### TASK GOAL
Copy each line below in which the string "finishes" occurs.

===== GIVEN INFORMATION

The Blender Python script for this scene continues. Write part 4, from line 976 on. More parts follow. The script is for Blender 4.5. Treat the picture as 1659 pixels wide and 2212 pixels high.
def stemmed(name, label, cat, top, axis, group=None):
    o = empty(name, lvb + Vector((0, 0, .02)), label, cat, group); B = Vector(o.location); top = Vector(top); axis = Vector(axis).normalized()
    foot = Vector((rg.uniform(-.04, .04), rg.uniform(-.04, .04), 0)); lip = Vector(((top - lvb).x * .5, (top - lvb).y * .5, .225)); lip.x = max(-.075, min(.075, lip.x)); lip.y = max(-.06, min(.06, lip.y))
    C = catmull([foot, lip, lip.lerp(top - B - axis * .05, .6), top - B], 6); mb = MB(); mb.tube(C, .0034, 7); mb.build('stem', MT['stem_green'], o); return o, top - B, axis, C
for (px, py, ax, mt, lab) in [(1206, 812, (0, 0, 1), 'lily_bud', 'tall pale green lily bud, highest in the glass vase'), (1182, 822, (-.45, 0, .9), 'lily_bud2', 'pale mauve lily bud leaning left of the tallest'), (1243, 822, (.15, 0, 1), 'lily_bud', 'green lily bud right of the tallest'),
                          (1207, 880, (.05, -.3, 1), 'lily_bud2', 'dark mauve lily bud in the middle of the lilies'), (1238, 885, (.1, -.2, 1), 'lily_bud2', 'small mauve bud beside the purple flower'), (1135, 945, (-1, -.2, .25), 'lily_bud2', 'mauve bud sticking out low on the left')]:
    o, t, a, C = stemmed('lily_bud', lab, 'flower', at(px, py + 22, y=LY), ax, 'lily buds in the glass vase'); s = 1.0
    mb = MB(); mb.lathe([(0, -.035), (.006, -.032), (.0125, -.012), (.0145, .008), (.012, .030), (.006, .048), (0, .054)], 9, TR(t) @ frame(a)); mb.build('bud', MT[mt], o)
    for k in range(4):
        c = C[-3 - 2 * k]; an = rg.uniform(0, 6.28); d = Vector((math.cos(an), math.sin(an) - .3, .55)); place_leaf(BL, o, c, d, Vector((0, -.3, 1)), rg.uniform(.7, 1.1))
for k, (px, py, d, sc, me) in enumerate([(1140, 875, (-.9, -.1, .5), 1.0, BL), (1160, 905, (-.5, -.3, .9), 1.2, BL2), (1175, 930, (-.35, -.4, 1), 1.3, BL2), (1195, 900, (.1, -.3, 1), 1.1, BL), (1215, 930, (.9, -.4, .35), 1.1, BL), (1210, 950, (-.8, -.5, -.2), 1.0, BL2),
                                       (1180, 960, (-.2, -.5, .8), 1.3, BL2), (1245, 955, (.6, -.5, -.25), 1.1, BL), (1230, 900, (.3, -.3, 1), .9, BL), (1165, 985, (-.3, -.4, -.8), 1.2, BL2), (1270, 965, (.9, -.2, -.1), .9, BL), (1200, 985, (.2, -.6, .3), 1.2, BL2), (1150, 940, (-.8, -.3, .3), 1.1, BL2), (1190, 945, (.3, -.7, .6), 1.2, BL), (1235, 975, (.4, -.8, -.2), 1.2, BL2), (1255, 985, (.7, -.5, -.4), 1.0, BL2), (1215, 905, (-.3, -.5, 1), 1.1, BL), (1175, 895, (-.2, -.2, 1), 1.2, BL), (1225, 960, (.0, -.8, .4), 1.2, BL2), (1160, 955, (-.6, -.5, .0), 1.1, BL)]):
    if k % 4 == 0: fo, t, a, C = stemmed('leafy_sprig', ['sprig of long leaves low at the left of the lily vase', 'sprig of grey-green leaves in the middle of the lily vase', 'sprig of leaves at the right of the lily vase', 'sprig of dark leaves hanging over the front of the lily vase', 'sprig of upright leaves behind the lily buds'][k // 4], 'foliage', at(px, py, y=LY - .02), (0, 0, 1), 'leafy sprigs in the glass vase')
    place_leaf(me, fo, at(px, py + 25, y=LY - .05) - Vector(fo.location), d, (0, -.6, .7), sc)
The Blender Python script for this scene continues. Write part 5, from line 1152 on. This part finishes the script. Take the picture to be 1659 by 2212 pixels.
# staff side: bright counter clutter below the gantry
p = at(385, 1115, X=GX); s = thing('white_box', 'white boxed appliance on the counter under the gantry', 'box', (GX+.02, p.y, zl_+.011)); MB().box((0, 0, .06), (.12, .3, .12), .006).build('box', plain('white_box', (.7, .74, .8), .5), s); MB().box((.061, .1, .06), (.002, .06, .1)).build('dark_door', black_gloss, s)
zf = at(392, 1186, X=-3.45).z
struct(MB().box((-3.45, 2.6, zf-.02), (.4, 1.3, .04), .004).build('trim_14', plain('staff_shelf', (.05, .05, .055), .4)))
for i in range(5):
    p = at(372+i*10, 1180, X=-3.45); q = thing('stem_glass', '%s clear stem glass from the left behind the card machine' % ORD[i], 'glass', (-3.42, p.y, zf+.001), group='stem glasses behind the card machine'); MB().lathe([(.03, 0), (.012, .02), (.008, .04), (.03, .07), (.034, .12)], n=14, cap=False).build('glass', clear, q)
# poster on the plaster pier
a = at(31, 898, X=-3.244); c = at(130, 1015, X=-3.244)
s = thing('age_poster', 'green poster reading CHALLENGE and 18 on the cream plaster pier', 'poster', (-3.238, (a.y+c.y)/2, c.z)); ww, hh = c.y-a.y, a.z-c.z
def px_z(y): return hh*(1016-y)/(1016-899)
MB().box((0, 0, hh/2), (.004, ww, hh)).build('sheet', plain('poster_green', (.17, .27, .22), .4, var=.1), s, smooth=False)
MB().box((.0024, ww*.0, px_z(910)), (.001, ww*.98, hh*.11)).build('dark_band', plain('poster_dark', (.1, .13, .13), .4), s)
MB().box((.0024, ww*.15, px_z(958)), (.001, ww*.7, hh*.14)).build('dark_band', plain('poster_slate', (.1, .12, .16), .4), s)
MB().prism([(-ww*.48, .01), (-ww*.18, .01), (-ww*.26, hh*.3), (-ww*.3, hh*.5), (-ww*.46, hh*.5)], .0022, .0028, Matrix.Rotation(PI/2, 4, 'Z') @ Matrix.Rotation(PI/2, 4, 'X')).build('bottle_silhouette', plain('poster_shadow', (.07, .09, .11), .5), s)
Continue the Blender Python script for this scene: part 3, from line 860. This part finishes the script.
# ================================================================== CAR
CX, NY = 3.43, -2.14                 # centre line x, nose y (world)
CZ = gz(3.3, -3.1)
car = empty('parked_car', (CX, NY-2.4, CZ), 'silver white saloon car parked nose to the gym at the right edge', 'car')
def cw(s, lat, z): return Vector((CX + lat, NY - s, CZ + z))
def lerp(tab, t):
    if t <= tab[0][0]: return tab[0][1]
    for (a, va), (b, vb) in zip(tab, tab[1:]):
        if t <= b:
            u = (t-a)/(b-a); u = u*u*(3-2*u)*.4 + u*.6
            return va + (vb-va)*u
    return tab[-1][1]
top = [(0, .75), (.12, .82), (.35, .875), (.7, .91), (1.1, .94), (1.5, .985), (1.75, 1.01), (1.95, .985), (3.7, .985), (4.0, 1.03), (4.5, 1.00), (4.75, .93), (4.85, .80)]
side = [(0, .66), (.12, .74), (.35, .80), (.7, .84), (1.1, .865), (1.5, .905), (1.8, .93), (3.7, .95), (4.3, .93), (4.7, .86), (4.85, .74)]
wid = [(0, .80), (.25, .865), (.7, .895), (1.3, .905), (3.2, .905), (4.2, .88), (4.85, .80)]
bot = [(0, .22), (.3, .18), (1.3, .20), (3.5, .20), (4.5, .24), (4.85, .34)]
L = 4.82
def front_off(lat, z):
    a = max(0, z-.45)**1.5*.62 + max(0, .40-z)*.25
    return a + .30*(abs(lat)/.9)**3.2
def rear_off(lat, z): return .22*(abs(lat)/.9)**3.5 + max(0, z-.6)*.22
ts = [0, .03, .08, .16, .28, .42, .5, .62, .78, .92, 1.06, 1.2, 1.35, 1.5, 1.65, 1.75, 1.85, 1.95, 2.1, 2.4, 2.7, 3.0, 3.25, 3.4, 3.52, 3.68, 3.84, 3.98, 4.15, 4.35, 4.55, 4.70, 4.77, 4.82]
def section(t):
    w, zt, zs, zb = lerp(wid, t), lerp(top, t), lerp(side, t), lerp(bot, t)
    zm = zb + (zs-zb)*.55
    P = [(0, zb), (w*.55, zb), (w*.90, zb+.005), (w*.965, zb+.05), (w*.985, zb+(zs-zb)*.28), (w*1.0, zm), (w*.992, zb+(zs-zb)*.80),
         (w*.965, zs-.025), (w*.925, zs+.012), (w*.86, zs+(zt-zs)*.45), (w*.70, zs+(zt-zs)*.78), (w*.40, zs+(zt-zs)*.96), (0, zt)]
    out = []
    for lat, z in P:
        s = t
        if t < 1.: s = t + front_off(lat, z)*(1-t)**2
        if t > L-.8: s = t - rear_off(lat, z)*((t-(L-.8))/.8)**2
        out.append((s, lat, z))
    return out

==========

### FINAL RESULT
The Blender Python script for this scene continues. Write part 5, from line 1152 on. This part finishes the script. Take the picture to be 1659 by 2212 pixels.
Continue the Blender Python script for this scene: part 3, from line 860. This part finishes the script.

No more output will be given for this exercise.